Yesterday I applied some learning from my life and now I finally get it. Here is my story.

I have a love hate relationship with smoking and exercise.

Commitment #1
I commit to stop smoking. This lasts about a month and then I start up again. Like any good agilist, I did a little retrospective and realised that its when a lot of wine is involved. So simple solution – stop drinking and smoking? That also lasts about a month 🙁

smoke     exercise

Commitment #2
Lets skip to exercise. I started at a new gym. Its about a 20 minute drive away and costs 5x more than the gym around the corner from my house. I commit to attend for 6 months with 2 friends, 3 times a week. This is working brilliantly. Perhaps too much so. I attend all the sessions and am getting fitter. However when I’m sick I still want to go (and did) and that was not good for my health.

Goal #1
About a month ago, the same 2 friends and I decided to monitor our goal of getting healthier. We invested in a Fitbit Flex each. The first goal is to get 10000 steps a day. This is rather difficult when you spend most of the day behind a computer! I have managed that goal about 5 times. Another measurement it has is Active Minutes. You need to aim for 30 active minutes a day.
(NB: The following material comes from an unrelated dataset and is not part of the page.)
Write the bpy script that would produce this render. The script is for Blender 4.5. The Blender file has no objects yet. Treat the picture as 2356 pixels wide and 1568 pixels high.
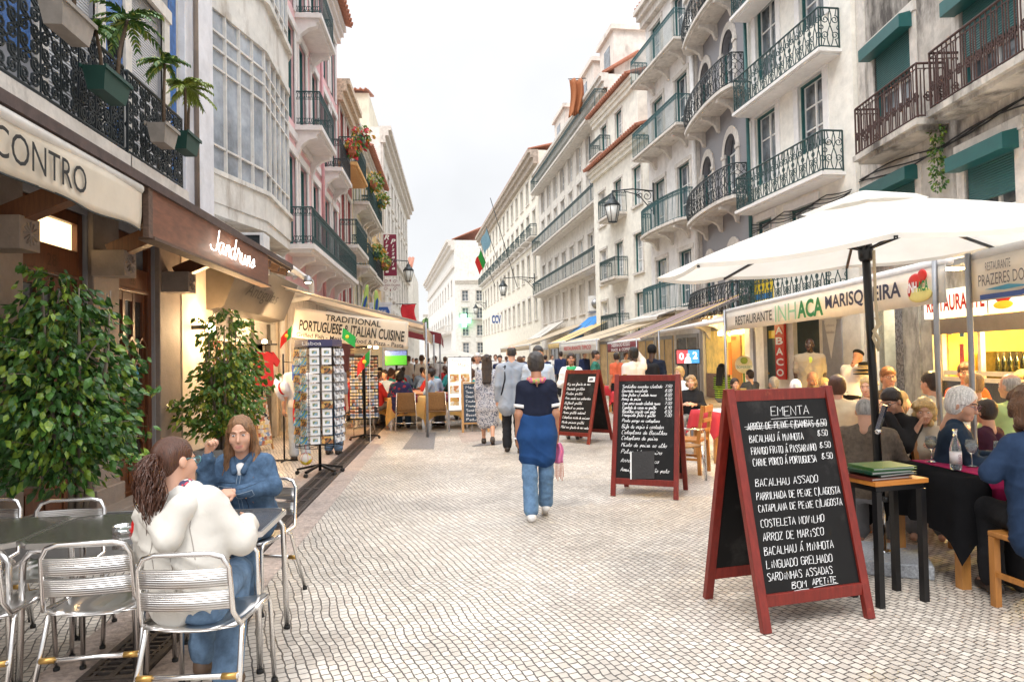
import bpy, math, random
import numpy as np
from mathutils.bvhtree import BVHTree
from mathutils import Vector, Matrix
random.seed(7); rng = np.random.default_rng(7)
S = bpy.context.scene; COL = S.collection
R = math.radians; PI = math.pi
# ---------------------------------------------------------------- camera
FPX, CX, CY, EYE = 1600., 1178., 784., 1.6          # focal length and centre in reference pixels (2356 wide)
def _n(v): return v/np.linalg.norm(v)
dY = _n(np.array([(1034-CX)/FPX, -(827-CY)/FPX, 1.]))      # street axis seen from the camera
_v = np.array([-.018, 1, 0]); dZ = _n(_v-(_v@dY)*dY)
dX = np.cross(dY, dZ); dX = dX if dX[0] > 0 else -dX
CM = np.array([dX, dY, dZ])                          # camera vector (right, up, forward) -> world
cam = bpy.data.objects.new('camera', bpy.data.cameras.new('camera')); COL.objects.link(cam)
r_, u_, f_ = CM[:, 0], CM[:, 1], CM[:, 2]
cam.matrix_world = Matrix([[r_[i], u_[i], -f_[i], (0, 0, EYE)[i]] for i in range(3)]+[[0, 0, 0, 1]])
cam.data.sensor_width = 36; cam.data.lens = 36*FPX/2356; cam.data.clip_start = .05; cam.data.clip_end = 1000
S.camera = cam
def ray(x, y): return CM@np.array([(x-CX)/FPX, -(y-CY)/FPX, 1.])
def G(x, y, z=0.):                                   # point at height z seen at reference pixel
    d = ray(x, y); return Vector(tuple(np.array([0, 0, EYE])+(z-EYE)/d[2]*d))
def AX(x, y, X): d = ray(x, y); return Vector(tuple(np.array([0, 0, EYE])+X/d[0]*d))
def AY(x, y, Y): d = ray(x, y); return Vector(tuple(np.array([0, 0, EYE])+Y/d[1]*d))
# ---------------------------------------------------------------- sky, sun, exposure
W = bpy.data.worlds.new('World'); S.world = W; W.use_nodes = True
nt = W.node_tree; N = nt.nodes; LK = nt.links
bg = N['Background']
sky = N.new('ShaderNodeTexSky'); sky.sky_type = 'NISHITA'; sky.sun_disc = False
sky.sun_elevation = R(52); sky.sun_rotation = R(150)
tc = N.new('ShaderNodeTexCoord')
sep = N.new('ShaderNodeSeparateXYZ'); LK.new(tc.outputs['Generated'], sep.inputs[0])
nz = N.new('ShaderNodeTexNoise'); nz.inputs['Scale'].default_value = 2.2; nz.inputs['Detail'].default_value = 5
LK.new(tc.outputs['Generated'], nz.inputs['Vector'])
rp = N.new('ShaderNodeValToRGB'); LK.new(sep.outputs['Z'], rp.inputs[0])      # overcast: zenith about three times the horizon
e = rp.color_ramp.elements; e[0].position = 0; e[0].color = (.372, .372, .374, 1); e[1].position = .9; e[1].color = (1.5, 1.53, 1.58, 1)
k = e.new(.42); k.color = (.388, .389, .394, 1)
mr = N.new('ShaderNodeMapRange'); mr.inputs[1].default_value = .3; mr.inputs[2].default_value = .7; mr.inputs[3].default_value = .87; mr.inputs[4].default_value = 1.14
LK.new(nz.outputs['Fac'], mr.inputs[0])
ml = N.new('ShaderNodeVectorMath'); ml.operation = 'SCALE'; LK.new(rp.outputs[0], ml.inputs[0]); LK.new(mr.outputs[0], ml.inputs['Scale'])
sc = N.new('ShaderNodeVectorMath'); sc.operation = 'SCALE'; sc.inputs['Scale'].default_value = .05; LK.new(sky.outputs[0], sc.inputs[0])
mx = N.new('ShaderNodeMix'); mx.data_type = 'RGBA'; mx.inputs[0].default_value = .9
LK.new(sc.outputs[0], mx.inputs[6]); LK.new(ml.outputs[0], mx.inputs[7]); LK.new(mx.outputs[2], bg.inputs[0])
bg.inputs[1].default_value = 1.0
sun = bpy.data.lights.new('sun', 'SUN'); sun.energy = .6; sun.angle = R(14); sun.color = (1, .96, .9)
so = bpy.data.objects.new('sun', sun); COL.objects.link(so)
so.rotation_euler = (R(38), 0, R(150-180)); so.location = (0, 0, 60)
S.view_settings.view_transform = 'Standard'; S.view_settings.look = 'None'; S.view_settings.gamma = 1; S.view_settings.exposure = 1.5
# ---------------------------------------------------------------- materials
MATS = {}
def M(name, col=None, rough=.6, metal=0., var=.12, vs=6., bump=0., bs=40., emit=0., ecol=None, stain=None, spec=.5, coat=0., stretch=None, trans=0., alpha=1.):
    if name in MATS: return MATS[name]
    m = bpy.data.materials.new(name); m.use_nodes = True; MATS[name] = m
    n, l = m.node_tree.nodes, m.node_tree.links; b = n['Principled BSDF']
    b.inputs['Roughness'].default_value = rough; b.inputs['Metallic'].default_value = metal
    b.inputs['Specular IOR Level'].default_value = spec; b.inputs['Coat Weight'].default_value = coat
    b.inputs['Transmission Weight'].default_value = trans; b.inputs['Alpha'].default_value = alpha
    c4 = tuple(col)+(1,)
    t = n.new('ShaderNodeTexCoord'); src = t.outputs['Object']
    if stretch:
        mp = n.new('ShaderNodeMapping'); mp.inputs['Scale'].default_value = stretch; l.new(src, mp.inputs[0]); src = mp.outputs[0]
    last = None
    if var:
        z = n.new('ShaderNodeTexNoise'); z.inputs['Scale'].default_value = vs; z.inputs['Detail'].default_value = 6; z.inputs['Roughness'].default_value = .65; l.new(src, z.inputs['Vector'])
        g = n.new('ShaderNodeMapRange'); g.inputs[1].default_value = .3; g.inputs[2].default_value = .7; g.inputs[3].default_value = 1-var; g.inputs[4].default_value = 1+var; l.new(z.outputs['Fac'], g.inputs[0])
        s = n.new('ShaderNodeVectorMath'); s.operation = 'SCALE'; s.inputs[0].default_value = c4[:3]; l.new(g.outputs[0], s.inputs['Scale']); last = s.outputs[0]
    if stain:                                        # dirt: (colour, noise scale, threshold, stretch of the noise)
        sc_, sn, th, sx = stain
        mp = n.new('ShaderNodeMapping'); mp.inputs['Scale'].default_value = sx; l.new(t.outputs['Object'], mp.inputs[0])
        z = n.new('ShaderNodeTexNoise'); z.inputs['Scale'].default_value = sn; z.inputs['Detail'].default_value = 8; z.inputs['Roughness'].default_value = .7; l.new(mp.outputs[0], z.inputs['Vector'])
        g = n.new('ShaderNodeMapRange'); g.inputs[1].default_value = th; g.inputs[2].default_value = th+.16; l.new(z.outputs['Fac'], g.inputs[0])
        x = n.new('ShaderNodeMix'); x.data_type = 'RGBA'; l.new(g.outputs[0], x.inputs[0]); x.inputs[7].default_value = tuple(sc_)+(1,)
        if last: l.new(last, x.inputs[6])
        else: x.inputs[6].default_value = c4
        last = x.outputs[2]
    if last: l.new(last, b.inputs['Base Color'])
    else: b.inputs['Base Color'].default_value = c4
    if bump:
        z = n.new('ShaderNodeTexNoise'); z.inputs['Scale'].default_value = bs; z.inputs['Detail'].default_value = 4; l.new(src, z.inputs['Vector'])
        u = n.new('ShaderNodeBump'); u.inputs['Strength'].default_value = bump; u.inputs['Distance'].default_value = .02; l.new(z.outputs['Fac'], u.inputs['Height']); l.new(u.outputs[0], b.inputs['Normal'])
    if emit:
        b.inputs['Emission Color'].default_value = tuple(ecol or col)+(1,); b.inputs['Emission Strength'].default_value = emit
    return m
def translucent(m, fac=.35):                            # thin cloth lets daylight through
    n, l = m.node_tree.nodes, m.node_tree.links; b = n['Principled BSDF']; t = n.new('ShaderNodeBsdfTranslucent'); x = n.new('ShaderNodeMixShader'); x.inputs[0].default_value = fac
    if b.inputs['Base Color'].links: l.new(b.inputs['Base Color'].links[0].from_socket, t.inputs[0])
    else: t.inputs[0].default_value = b.inputs['Base Color'].default_value
    l.new(b.outputs[0], x.inputs[1]); l.new(t.outputs[0], x.inputs[2]); l.new(x.outputs[0], n['Material Output'].inputs[0]); return m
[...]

I am finding this more rewarding than the 10000 steps. The measurement that is driving most of my behaviour though is the 7 rolling day step count.
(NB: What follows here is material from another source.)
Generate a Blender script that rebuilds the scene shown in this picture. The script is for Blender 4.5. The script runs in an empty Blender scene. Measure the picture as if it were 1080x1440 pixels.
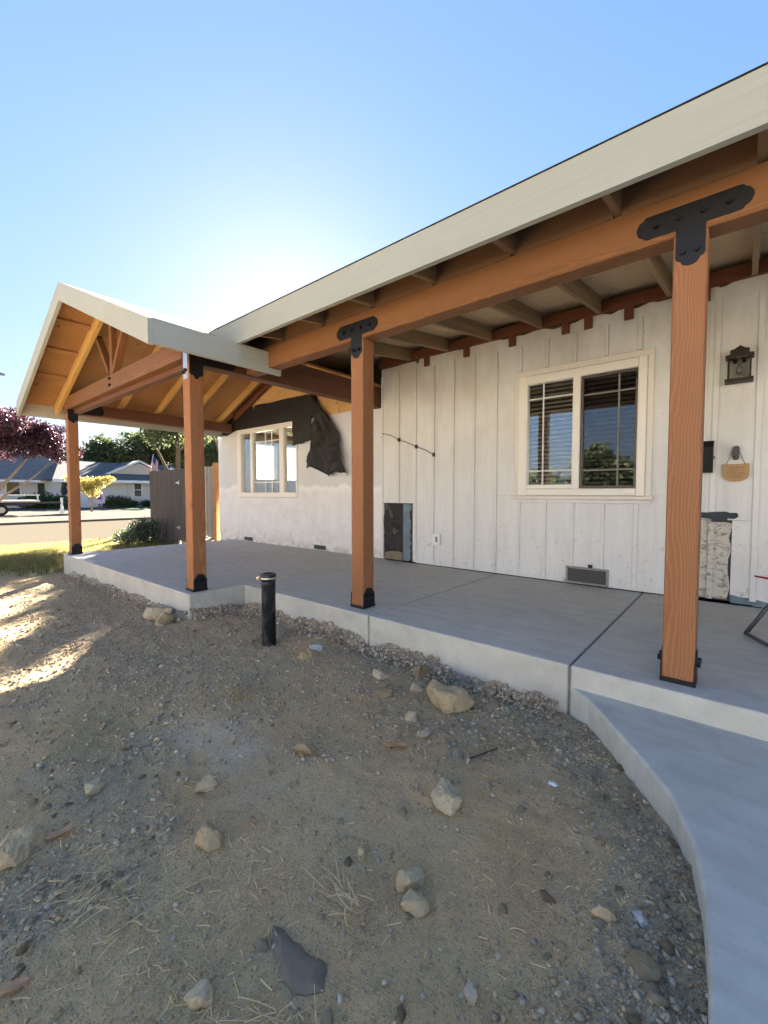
import bpy, bmesh, math, random
import numpy as np
from mathutils import Vector, Matrix
random.seed(7); RNG = np.random.default_rng(11)
D = bpy.data; S = bpy.context.scene; COL = S.collection
R = math.radians
# ------------------------------------------------------------------ camera, sky, sun, exposure
cam = D.objects.new('camera', D.cameras.new('camera')); COL.objects.link(cam)
cam.location = (0, 0, 1.0); cam.rotation_euler = (R(90 - 2.48), R(0.0), R(40.0))
cam.data.sensor_fit = 'VERTICAL'; cam.data.sensor_height = 36; cam.data.sensor_width = 27
cam.data.lens = 600 / 1440 * 36; cam.data.clip_start = .05; cam.data.clip_end = 2000
S.camera = cam
SUN_EL, SUN_AZ = R(20.5), math.atan2(-.79, .613)          # azimuth measured from +Y towards +X
sdir = Vector((math.sin(SUN_AZ) * math.cos(SUN_EL), math.cos(SUN_AZ) * math.cos(SUN_EL), math.sin(SUN_EL)))
w = D.worlds.new('World'); S.world = w; w.use_nodes = True
wn = w.node_tree.nodes; wn.clear()
sky = wn.new('ShaderNodeTexSky'); sky.sky_type = 'NISHITA'; sky.sun_disc = False
sky.sun_elevation = SUN_EL; sky.sun_rotation = SUN_AZ
sky.air_density = 1.5; sky.dust_density = .45; sky.ozone_density = 2.0; sky.altitude = 20
bg = wn.new('ShaderNodeBackground'); bg.inputs[1].default_value = .05
wo = wn.new('ShaderNodeOutputWorld')
# one colour grade over the whole dome: the paler, flatter gradient of the photographed sky
sp_ = wn.new('ShaderNodeSeparateColor'); cb_ = wn.new('ShaderNodeCombineColor'); w.node_tree.links.new(sky.outputs[0], sp_.inputs[0])
for i_, (g_, k_) in enumerate(((.66, .212), (.54, .318), (.45, .56))):
    p_ = wn.new('ShaderNodeMath'); p_.operation = 'POWER'; p_.inputs[1].default_value = g_
    m_ = wn.new('ShaderNodeMath'); m_.operation = 'MULTIPLY'; m_.inputs[1].default_value = k_
    w.node_tree.links.new(sp_.outputs[i_], p_.inputs[0]); w.node_tree.links.new(p_.outputs[0], m_.inputs[0]); w.node_tree.links.new(m_.outputs[0], cb_.inputs[i_])
w.node_tree.links.new(cb_.outputs[0], bg.inputs[0]); w.node_tree.links.new(bg.outputs[0], wo.inputs[0])
sl = D.lights.new('sun', 'SUN'); sl.energy = 4.0; sl.angle = R(.53); sl.color = (1, .90, .755)
so = D.objects.new('sun', sl); COL.objects.link(so); so.rotation_euler = sdir.to_track_quat('Z', 'Y').to_euler()
S.view_settings.view_transform = 'Standard'; S.view_settings.look = 'None'
S.view_settings.exposure = 4.45; S.view_settings.gamma = 1; S.view_settings.use_curve_mapping = False
S.cycles.max_bounces = 8; S.cycles.diffuse_bounces = 4; S.cycles.transparent_max_bounces = 12
try: S.cycles.use_denoising = True
except Exception: pass

# ------------------------------------------------------------------ helpers
W = {}
def setw(o, m, parent=None):
    W[o.name] = m
    if parent is not None:
        o.parent = parent; o.matrix_parent_inverse = W[parent.name].inverted()
    o.matrix_basis = m
    return o
def meshdata(name, v, f, mat=None, smooth=False):
    me = D.meshes.new(name); me.from_pydata([tuple(p) for p in v], [], f)
    if mat: me.materials.append(mat)
    if smooth: me.shade_smooth()
    me.update(); return me
def link(name, me, parent=None, m=None):
    o = D.objects.new(name, me); COL.objects.link(o)
    return setw(o, m or Matrix.Identity(4), parent)
def mk(name, v, f, mat, parent=None, m=None, smooth=False):
    return link(name, meshdata(name, v, f, mat, smooth), parent, m)
def tag(o, label=None, cat=None, group=None, kind=None):
    if label: o['label'] = label
    if cat: o['category'] = cat
    if group: o['group'] = group
    if kind: o['kind'] = kind
    return o
def thing(name, loc, label, cat, group=None, rz=0):
    o = D.objects.new(name, None); COL.objects.link(o); o.empty_display_size = .1
    setw(o, Matrix.Translation(loc) @ Matrix.Rotation(rz, 4, 'Z')); return tag(o, label, cat, group)
def copy_tree(o, m, label=None):
    c = o.copy(); COL.objects.link(c); c.matrix_basis = m; W[c.name] = m
    if label: c['label'] = label
    for ch in o.children:
        k = ch.copy(); COL.objects.link(k); k.parent = c
        for g in ch.children:
            q = g.copy(); COL.objects.link(q); q.parent = k
    return c
def octbox(w_, h_, L, ch):
    a, b = w_ / 2, h_ / 2; c = min(ch, a * .45, b * .45)
    pr = [(-a + c, -b), (a - c, -b), (a, -b + c), (a, b - c), (a - c, b), (-a + c, b), (-a, b - c), (-a, -b + c)]
    v = [(x, y, -L / 2) for x, y in pr] + [(x, y, L / 2) for x, y in pr]
    f = [(i, (i + 1) % 8, 8 + (i + 1) % 8, 8 + i) for i in range(8)] + [tuple(range(7, -1, -1)), tuple(range(8, 16))]
    return v, f
def beam(name, p0, p1, w_, h_, mat, parent=None, up=(0, 0, 1), ch=.004):
    p0, p1 = Vector(p0), Vector(p1); z = (p1 - p0); L = z.length; z.normalize(); u = Vector(up)
    if abs(u.dot(z)) > .98: u = Vector((0, 1, 0))
    x = u.cross(z).normalized(); y = z.cross(x)
    m = Matrix((x, y, z)).transposed().to_4x4(); m.translation = (p0 + p1) / 2
    v, f = octbox(w_, h_, L, ch)
    return mk(name, v, f, mat, parent, m)
def box(name, lo, hi, mat, parent=None, ch=.003):
    """axis aligned box, longest axis is the grain axis"""
    lo, hi = Vector(lo), Vector(hi); c = (lo + hi) / 2; s = hi - lo
    i = max(range(3), key=lambda k: s[k])
    p0, p1 = c.copy(), c.copy(); p0[i] = lo[i]; p1[i] = hi[i]
    if i == 2: return beam(name, p0, p1, s[0], s[1], mat, parent, (0, 1, 0), ch)
    if i == 0: return beam(name, p0, p1, s[1], s[2], mat, parent, (0, 0, 1), ch)
    return beam(name, p0, p1, s[0], s[2], mat, parent, (0, 0, 1), ch)
def prism(name, pts, ax, a0, a1, mat, parent=None, smooth=False):
    """polygon pts in the two other axes, extruded along axis ax from a0 to a1"""
    def P(p, a):
        if ax == 0: return (a, p[0], p[1])
        if ax == 1: return (p[0], a, p[1])
        return (p[0], p[1], a)
    n = len(pts); allp = [P(p, a0) for p in pts] + [P(p, a1) for p in pts]
    c = Vector((0, 0, 0))
    for p in allp: c += Vector(p)
    c /= len(allp)
    v = [Vector(p) - c for p in allp]
    f = [tuple(range(n - 1, -1, -1)), tuple(range(n, 2 * n))] + [(i, (i + 1) % n, n + (i + 1) % n, n + i) for i in range(n)]
    o = mk(name, v, f, mat, parent, Matrix.Translation(c), smooth)
    bm = bmesh.new(); bm.from_mesh(o.data); bmesh.ops.recalc_face_normals(bm, faces=bm.faces); bm.to_mesh(o.data); bm.free()
    return o
def bevel(o, wd, seg=2):
    b = o.modifiers.new('bevel', 'BEVEL'); b.width = wd; b.segments = seg; b.limit_method = 'ANGLE'; b.angle_limit = R(40)
    return o
def tube_vf(pts, rad, n=8, cap=True):
    pts = [Vector(p) for p in pts]; v = []; f = []
    if not hasattr(rad, '__len__'): rad = [rad] * len(pts)
    prev = None
    for i, p in enumerate(pts):
        t = (pts[min(i + 1, len(pts) - 1)] - pts[max(i - 1, 0)]).normalized()
        if prev is None:
            a = Vector((0, 0, 1)) if abs(t.z) < .9 else Vector((1, 0, 0)); x = a.cross(t).normalized()
        else:
            x = (prev - t * prev.dot(t)).normalized()
        prev = x; y = t.cross(x)
        for k in range(n):
            a = 2 * math.pi * k / n; v.append(p + (x * math.cos(a) + y * math.sin(a)) * rad[i])
    for i in range(len(pts) - 1):
        for k in range(n):
            f.append((i * n + k, i * n + (k + 1) % n, (i + 1) * n + (k + 1) % n, (i + 1) * n + k))
    if cap:
        f.append(tuple(range(n - 1, -1, -1))); f.append(tuple(range((len(pts) - 1) * n, len(pts) * n)))
    return v, f
def tube(name, pts, rad, mat, parent=None, n=8, smooth=True):
    c = Vector(pts[0]); v, f = tube_vf([Vector(p) - c for p in pts], rad, n)
    return mk(name, v, f, mat, parent, Matrix.Translation(c), smooth)
def lathe(name, prof, loc, mat, parent=None, n=24, smooth=True):
    v = []; f = []
    for r, z in prof:
        for k in range(n):
            a = 2 * math.pi * k / n; v.append((r * math.cos(a), r * math.sin(a), z))
    for i in range(len(prof) - 1):
        for k in range(n):
            f.append((i * n + k, i * n + (k + 1) % n, (i + 1) * n + (k + 1) % n, (i + 1) * n + k))
    f.append(tuple(range(n - 1, -1, -1))); f.append(tuple(range((len(prof) - 1) * n, len(prof) * n)))
    return mk(name, v, f, mat, parent, Matrix.Translation(loc), smooth)
def merge(parts):
    V = []; F = []
    for v, f in parts:
        b = len(V); V += list(v); F += [tuple(i + b for i in q) for q in f]
    return V, F
def boxvf(lo, hi):
    x0, y0, z0 = lo; x1, y1, z1 = hi
    v = [(x0, y0, z0), (x1, y0, z0), (x1, y1, z0), (x0, y1, z0), (x0, y0, z1), (x1, y0, z1), (x1, y1, z1), (x0, y1, z1)]
    return v, [(0, 3, 2, 1), (4, 5, 6, 7), (0, 1, 5, 4), (1, 2, 6, 5), (2, 3, 7, 6), (3, 0, 4, 7)]
# numpy value noise
_T = np.random.default_rng(3).random((256, 256))
def vnoise(x, y):
    xi = np.floor(x).astype(int); yi = np.floor(y).astype(int); fx = x - xi; fy = y - yi
    fx = fx * fx * (3 - 2 * fx); fy = fy * fy * (3 - 2 * fy)
    a = _T[xi % 256, yi % 256]; b = _T[(xi + 1) % 256, yi % 256]; c = _T[xi % 256, (yi + 1) % 256]; d = _T[(xi + 1) % 256, (yi + 1) % 256]
    return (a * (1 - fx) + b * fx) * (1 - fy) + (c * (1 - fx) + d * fx) * fy
def fbm(x, y, o=4, ox=0.0):
    s = 0; a = .5; t = 0
    for k in range(o):
        s = s + a * vnoise(x * 2 ** k + ox + 17.3 * k, y * 2 ** k + ox * .7 + 9.1 * k); t += a; a *= .5
    return s / t - .5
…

Steps  Active  RollingCount

This is a list with you and your friends showing the total number of steps you have each taken over the last 7 days. The beauty of this is that you can have a bad day and it affects your rolling count very little. Likewise for a very good day. So the behaviour it drives is for you to be a bit more active everyday instead of only a few times a week. My weekly count started at 30000, then went to 40000 and is now around 38000 (I have bronchitis!).

So what have I learned?
When I stop smoking and have one slip up I feel like a bad person. Like I am useless and pathetic for not having any will power. It’s then way more difficult to stop again. When I have a bad day with my step count, I brush it off because I know I can make it up the next day. I don’t feel unworthy, I just feel more inspired to go for a walk the next morning.

The word commit implies you do it or fail. You need to be perfect everyday (not smoke at all) or else you have failed your commitment. And no-one likes failure. It is way more difficult to get back on track when you FAIL.
Having a goal with a rolling count over a time period, allows me to have good and bad days and realise that they are ok. More importantly it makes me strive to do a little bit better everyday.

Having friends to measure myself against encourages me to try more. And with a 7 day rolling count – they can never get that far ahead of you that it seems impossible to catch up. Everyone has bad days 🙂 What a freeing feeling!

How does this relate to Scrum and agile?
The team commits to stories and either fails or not. In my experience even though this is just a gauge, managers tend to hold teams to commitments. They should take them seriously etc. A goal instead of commitments would probably not make these managers very happy. But reading about my experience above – which do you think would drive the better behaviour in the team?
As a team – there is already a pack of friends working towards something. Perhaps a rolling count of the last 10 days points would drive behaviour of finishing stories. Or breaking down stories to smaller chunks? More of a continuous flow of delivery of value to business.

These are my thoughts and theories. Let me know yours.

 

 

2 thoughts on “Commitment vs Goals”

  1. Hey, Sam, I’m on the Women in Agile Publishing team and have scheduled this post for 10/27. I just had to comment. I truly don’t understand this “commitment” thing since estimates are so bad. When I was originally trained in Agile, it was around gathering enough sprints to gather an average of actual historical velocity and base projections on history. Commitments feel too much like the old school version of forcing teams to do more than they can really do (which is the version I have observed). Where did this pressure to commit come from? Even Ken Schwaber and Jeff Sutherland have modified their Scrum document to move away from “commitment” and reframed it as a “projection.”